O passado recente habituou-me a sistemas lógicos em que o Benfica ganhava uma enormíssima percentagem dos jogos que tinha que ganhar e em que nunca conseguia contrariar as probabilidades e desfazer as derrotas que se adivinhavam no horizonte. O futuro era simples, as previsões eram fáceis: se era de ganhar, ganhávamos quase sempre; se era de perder, perdíamos sem oscilações ou sobressaltos. O Benfica era científico, metódico e rigoroso, concretizava expectativas sem espaço para devaneios, variações ou exuberâncias. E agora tudo mudou.

Bem sei que escrever a posteriori soa sempre a prognóstico de João Pinto. Mas acreditem que não é o caso. Tive esta conversa várias vezes ao longo do dia de ontem. Não sei muito bem onde está o segredo esotérico de tudo isto (porém, alguma coisa há-de estar bem feita, concedo). Mas eu ontem acreditava que era possível - embora altamente improvável - ganhar ao Atlético de Madrid. Porquê? Sei lá. Porque às vezes acontecem coisas.

Não estou com cabeça para explicar muito melhor o que quero dizer. Passei uma manhã nas finanças a tentar perceber como funciona isso do IVA e, antes disso, fiquei uma hora à espera do metro na Linha Azul - até que desisti e pedi o livro de reclamações, enfim, passei uma manhã entre a indignação, a incompreensão e a sensação de estar a ser profundamente injustiçado pelo mundo. Felizmente, levava comigo A Bola e, a cada contrariedade, respondia com uma espreitadela à capa, com Jonas e Gaitán à solta, em festejos.

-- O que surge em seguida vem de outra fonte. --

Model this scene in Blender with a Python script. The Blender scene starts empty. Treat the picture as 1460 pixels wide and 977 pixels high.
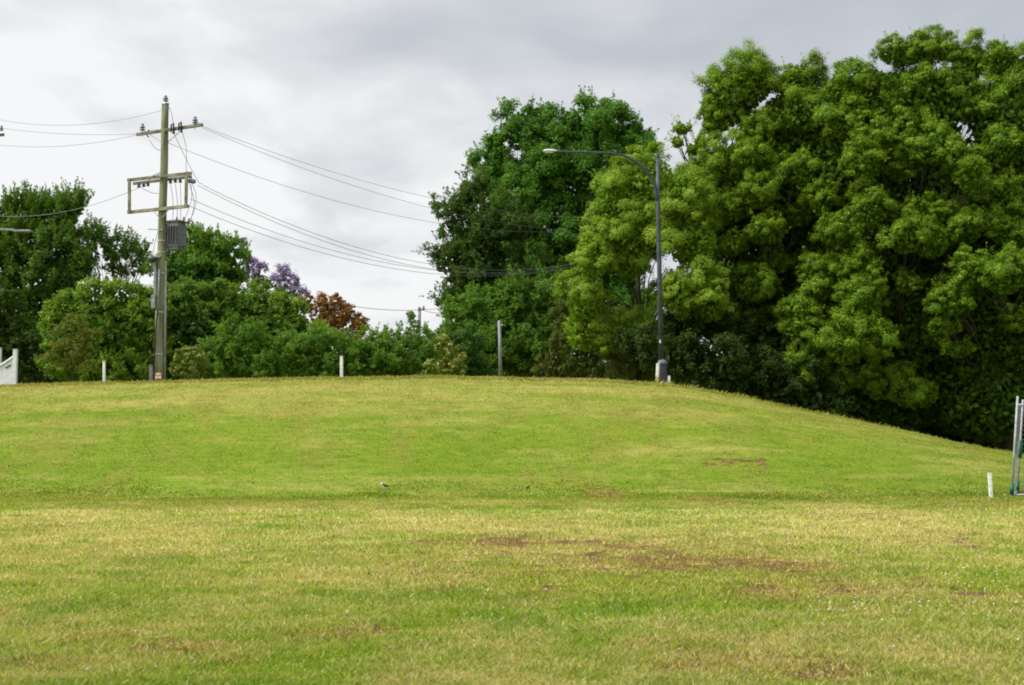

No fundo, encanta-me esta dimensão em que o Benfica não cria expectativas mas permite ter esperanças legítimas. Não saber o que esperar é muito melhor do que ter exactamente aquilo que se espera, a toda a hora. Percebo agora que tinha, por pudor e excesso de realismo, censurado os meus desejos Benfiquistas. Andava aqui só a ser espectador. Tinha as minhas superstições, claro, calçava as sapatilhas certas, enfiava as meias certas, levava o casaco certo, bebia a cerveja certa - tudo para que nada falhasse. Mas sabia que era a ciência quem mandava, permitia e explicava tudo o que acabava por acontecer. Hoje sinto-me mais livre. Permito-me certos optimismos e tudo. Porque não? A ideia é desfrutar. Às vezes, isto é tudo tão bonito.